The following example illustrates how to collectively use these scripts and a single Trezor or Ledger to create an instance of the smart contract and spend from it. Using a single wallet is convenient for testing, but for real usage you would obviously use distinct wallets.
.virtualenv/bin/activate
directly or just source the environment setup script:$ source environment.sh
$ owner_path_1="m/44'/60'/600'/0/0"
$ owner_path_2="m/44'/60'/600'/0/1"
$ owner_path_3="m/44'/60'/600'/0/2"
For Trezor:
$ owner_address_1=$(./scripts/export_ethereum_address $owner_path_1)
$ owner_address_2=$(./scripts/export_ethereum_address $owner_path_2)
$ owner_address_3=$(./scripts/export_ethereum_address $owner_path_3)
For Ledger:
To use ledger with node scripts (assuming you are using the standard ethereum app) you will need to set 'Browser Support' to 'No' in the 'Settings' menu in the Ethereum app on the Ledger device.
$ owner_address_1=$(node scripts/ledger/ledger-address.js $owner_path_1)
$ owner_address_2=$(node scripts/ledger/ledger-address.js $owner_path_2)
$ owner_address_3=$(node scripts/ledger/ledger-address.js $owner_path_3)
$ contract_address=$(./scripts/create_ethereum_multisig $owner_address_1 $owner_address_2 $owner_address_3)
Now you can fund the address using any Ethereum wallet.
To spend from the address, first compute the unsigned message
required for the spend (sending 0.1 ETH to address
0xaaaaaaaaaaaaaaaaaaaaaaaaaaaaaaaaaaaaaaaa
in this example):
$ destination_address=0xaaaaaaaaaaaaaaaaaaaaaaaaaaaaaaaaaaaaaaaa
$ amount=0.1
$ unsigned_data=$(./scripts/ethereum_multisig_spend_unsigned_data $contract_address $destination_address $amount)
For Trezor:
$ signature_1=$(./scripts/export_ethereum_multisig_spend_signature $unsigned_data $owner_path_1)
$ signature_2=$(./scripts/export_ethereum_multisig_spend_signature $unsigned_data $owner_path_2)
For Ledger:
You can/should preview the message that will displayed:
$ node scripts/ledger/preview-ledger-display.js $unsigned_data
And then sign:
$ signature_1=$(node scripts/ledger/ledger-sign-message.js $owner_path_1 $unsigned_data)
$ signature_2=$(node scripts/ledger/ledger-sign-message.js $owner_path_2 $unsigned_data)
Note: The Ledger signature produced by this script has been altered to match the same format as the Trezor signature.
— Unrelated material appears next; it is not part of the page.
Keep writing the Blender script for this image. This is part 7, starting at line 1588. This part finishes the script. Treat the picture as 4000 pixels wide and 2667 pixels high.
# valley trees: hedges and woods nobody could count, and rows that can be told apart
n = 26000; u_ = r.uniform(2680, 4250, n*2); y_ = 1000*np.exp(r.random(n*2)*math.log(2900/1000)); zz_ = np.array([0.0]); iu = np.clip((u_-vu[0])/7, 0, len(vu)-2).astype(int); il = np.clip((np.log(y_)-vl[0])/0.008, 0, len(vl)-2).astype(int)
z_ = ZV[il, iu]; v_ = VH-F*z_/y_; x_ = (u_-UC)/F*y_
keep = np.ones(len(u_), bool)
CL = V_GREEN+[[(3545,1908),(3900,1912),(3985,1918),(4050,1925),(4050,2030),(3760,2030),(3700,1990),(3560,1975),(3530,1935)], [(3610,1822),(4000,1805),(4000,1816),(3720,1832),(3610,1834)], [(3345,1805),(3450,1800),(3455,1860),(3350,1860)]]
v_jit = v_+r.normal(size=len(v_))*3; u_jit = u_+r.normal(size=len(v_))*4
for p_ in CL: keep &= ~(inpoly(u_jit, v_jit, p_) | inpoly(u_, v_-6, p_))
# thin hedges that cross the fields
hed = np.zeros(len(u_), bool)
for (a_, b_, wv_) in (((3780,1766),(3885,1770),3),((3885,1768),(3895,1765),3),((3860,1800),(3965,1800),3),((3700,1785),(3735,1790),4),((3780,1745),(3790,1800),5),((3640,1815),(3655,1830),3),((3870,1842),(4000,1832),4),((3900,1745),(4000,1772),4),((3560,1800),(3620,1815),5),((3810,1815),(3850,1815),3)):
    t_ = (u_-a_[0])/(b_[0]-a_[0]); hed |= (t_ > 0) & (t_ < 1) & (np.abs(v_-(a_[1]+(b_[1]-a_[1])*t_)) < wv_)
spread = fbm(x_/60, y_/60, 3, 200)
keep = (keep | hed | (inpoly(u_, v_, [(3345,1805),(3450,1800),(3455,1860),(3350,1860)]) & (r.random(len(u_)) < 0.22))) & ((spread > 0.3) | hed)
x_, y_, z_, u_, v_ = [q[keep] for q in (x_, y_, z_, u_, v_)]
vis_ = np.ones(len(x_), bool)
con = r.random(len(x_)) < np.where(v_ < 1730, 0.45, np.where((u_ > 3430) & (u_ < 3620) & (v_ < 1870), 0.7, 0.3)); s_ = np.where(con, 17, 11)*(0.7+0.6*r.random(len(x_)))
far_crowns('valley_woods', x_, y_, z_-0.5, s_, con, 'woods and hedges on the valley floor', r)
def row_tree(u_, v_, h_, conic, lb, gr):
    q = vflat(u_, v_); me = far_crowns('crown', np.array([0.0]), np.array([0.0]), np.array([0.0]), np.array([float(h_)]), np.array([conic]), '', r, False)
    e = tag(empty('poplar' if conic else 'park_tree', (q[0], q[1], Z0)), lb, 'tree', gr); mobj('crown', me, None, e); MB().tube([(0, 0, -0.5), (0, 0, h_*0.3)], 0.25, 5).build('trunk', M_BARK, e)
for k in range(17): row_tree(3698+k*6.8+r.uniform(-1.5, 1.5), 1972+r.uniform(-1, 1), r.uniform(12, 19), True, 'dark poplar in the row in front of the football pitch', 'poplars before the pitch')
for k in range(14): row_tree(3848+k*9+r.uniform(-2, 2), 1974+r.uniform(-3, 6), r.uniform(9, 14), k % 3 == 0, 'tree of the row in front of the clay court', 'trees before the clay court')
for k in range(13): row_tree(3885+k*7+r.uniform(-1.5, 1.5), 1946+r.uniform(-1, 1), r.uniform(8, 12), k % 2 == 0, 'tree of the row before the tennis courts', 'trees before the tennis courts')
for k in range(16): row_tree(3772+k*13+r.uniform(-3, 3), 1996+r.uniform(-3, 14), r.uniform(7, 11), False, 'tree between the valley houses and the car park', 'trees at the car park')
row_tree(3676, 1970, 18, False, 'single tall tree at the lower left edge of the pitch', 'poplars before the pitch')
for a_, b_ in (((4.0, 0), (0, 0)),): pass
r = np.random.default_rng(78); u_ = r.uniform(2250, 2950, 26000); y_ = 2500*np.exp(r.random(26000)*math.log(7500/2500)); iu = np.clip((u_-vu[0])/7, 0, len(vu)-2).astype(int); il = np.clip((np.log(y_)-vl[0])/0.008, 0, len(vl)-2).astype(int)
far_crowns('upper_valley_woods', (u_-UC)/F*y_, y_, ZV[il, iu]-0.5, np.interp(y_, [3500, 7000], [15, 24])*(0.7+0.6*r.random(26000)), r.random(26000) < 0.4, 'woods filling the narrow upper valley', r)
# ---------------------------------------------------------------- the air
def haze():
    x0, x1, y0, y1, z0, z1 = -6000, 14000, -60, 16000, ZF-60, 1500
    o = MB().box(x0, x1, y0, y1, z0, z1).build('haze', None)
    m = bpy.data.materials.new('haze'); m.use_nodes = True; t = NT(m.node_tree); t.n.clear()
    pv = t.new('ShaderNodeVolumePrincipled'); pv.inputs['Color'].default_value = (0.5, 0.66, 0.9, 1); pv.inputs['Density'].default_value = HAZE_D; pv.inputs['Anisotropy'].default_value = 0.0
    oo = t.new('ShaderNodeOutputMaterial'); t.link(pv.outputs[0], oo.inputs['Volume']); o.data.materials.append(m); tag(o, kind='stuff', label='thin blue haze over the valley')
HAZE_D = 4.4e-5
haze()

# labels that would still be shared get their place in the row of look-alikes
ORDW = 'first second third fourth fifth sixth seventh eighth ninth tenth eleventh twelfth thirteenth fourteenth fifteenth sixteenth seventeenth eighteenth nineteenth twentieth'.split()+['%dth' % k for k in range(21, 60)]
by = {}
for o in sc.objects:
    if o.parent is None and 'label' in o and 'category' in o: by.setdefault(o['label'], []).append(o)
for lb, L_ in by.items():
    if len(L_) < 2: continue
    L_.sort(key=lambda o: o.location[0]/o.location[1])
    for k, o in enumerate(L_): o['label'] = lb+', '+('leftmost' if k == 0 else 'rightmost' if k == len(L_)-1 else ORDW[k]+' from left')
If using the 'manual input' fields in the dapp with this signature, select 'Trezor' from the wallet drop-down.
$ ./scripts/spend_ethereum_multisig $contract_address $destination_address $amount $signature_1 $signature_2
We welcome contributions to this repository either in form of GitHub issues or pull requests.
When filing an issue, please include the context under which you encountered the issue, e.g. -
When contemplating a pull request, please consider fixing just a single bug or implement just a single feature. Before you submit the pull request, ensure you have run the unit tests and run an "integration test" using the dApp locally with a Trezor and/or Ledger.
This application is in “alpha” state and is presented for evaluation and testing only. It is provided “as is,” and any express or implied warranties, including but not limited to the implied warranties of merchantability and fitness for a particular purpose, are disclaimed. By using this application, you accept all risks of such use, including full responsibility for any direct or indirect loss of any kind resulting from the use of this application, which may involve complete loss of any ETH or other coins associated with addresses used with this application. In no event shall Unchained Capital, Inc., its employees and affiliates, or developers of this application be liable for any direct, indirect, incidental, special, exemplary, or consequential damages (including, but not limited to, procurement of substitute goods or services; loss of use, data, or profits; or business interruption) however caused and on any theory of liability, whether in contract, strict liability, or tort (including negligence or otherwise) arising in any way out of the use of this application, even if advised of the possibility of such damage.